After Minnesota Representative Mike Jaros slightly edited my draft bill to change our state’s 14 offensive names, he and I then gained the consent of the Minnesota Indian Affairs Council to introduced it to the Legislature. On May 18, 2007 it was introduced to the Legislature. (ref.) (ref.)

 

I propose that the name of Mille Lacs Kathio State Park be changed.

 

On a Kathio Landmark Trail interpretive sign there are the words: “Well-known explorer Daniel Greysolon, Sieur duLhut collectively referred to the area as ‘Izatys,’ a name the Mdewakanton Dakota people gave themselves. Sieur du Lhut’s poor handwriting caused a wrong translation of the word ‘Izatys’. The ‘Iz’ was transcribed as a K, and further error caused the name to be Kathio, a word that translates to nothing. ‘Kathio’ became a name so attached to the area that the park bears that name today.”

 

On another Kathio Landmark Trail interpretive sign, Tim Blue, the Education Director at Eci Nompa Woonspe in Morton, Minnesota is quoted as saying: “The name of this place should be Isanti (E-sawn-tay`) State Park, because that is correct, whereas Kathio is incorrect.
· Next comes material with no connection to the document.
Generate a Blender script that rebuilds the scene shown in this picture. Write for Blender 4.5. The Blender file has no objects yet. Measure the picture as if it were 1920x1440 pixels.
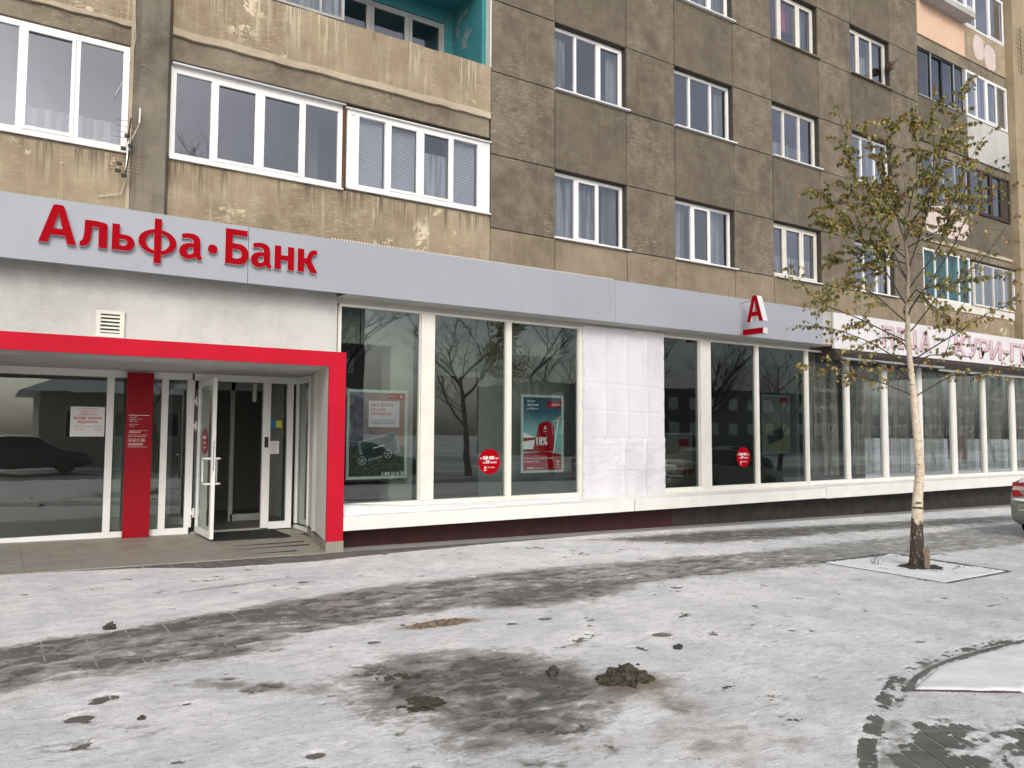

Isan means ‘Knife’ and Isanti refers to the Knife Lake and Mille Lacs Lake people of the Dakota nation.” (ref.)

 

I propose that a least some areas of the Dakota’s Wakan/”Mille Lacs” Lake ancestral/traditional homeland be returned to the Dakota people.

 

Jeffrey Kolnick wrote, in a Star Tribune article: “All of the wealth of Minnesota was in an important way financed by the taking of lands from the First Nations at gunpoint.” (ref.)

 

My article Regaining the Dakota’s sacred Mille Lacs ancestral homeland presents more information about this proposal (ref.), as does also my article Mdewakanton Dakota rights activist initiatives. (ref.)

 

Also, in a recorded radio broadcast (ref.), Waziyatawin Angela Wilson, historian and leading MN Dakota activist said that she hopes that the Dakota will eventually regain some of their Mille Lacs (north-central MN) ancestral homeland wild rice grounds. In respect to my article Regaining The Dakota’s Sacred Mille Lacs Ancestral Homeland, Waziyatawin told me “your doing good work”.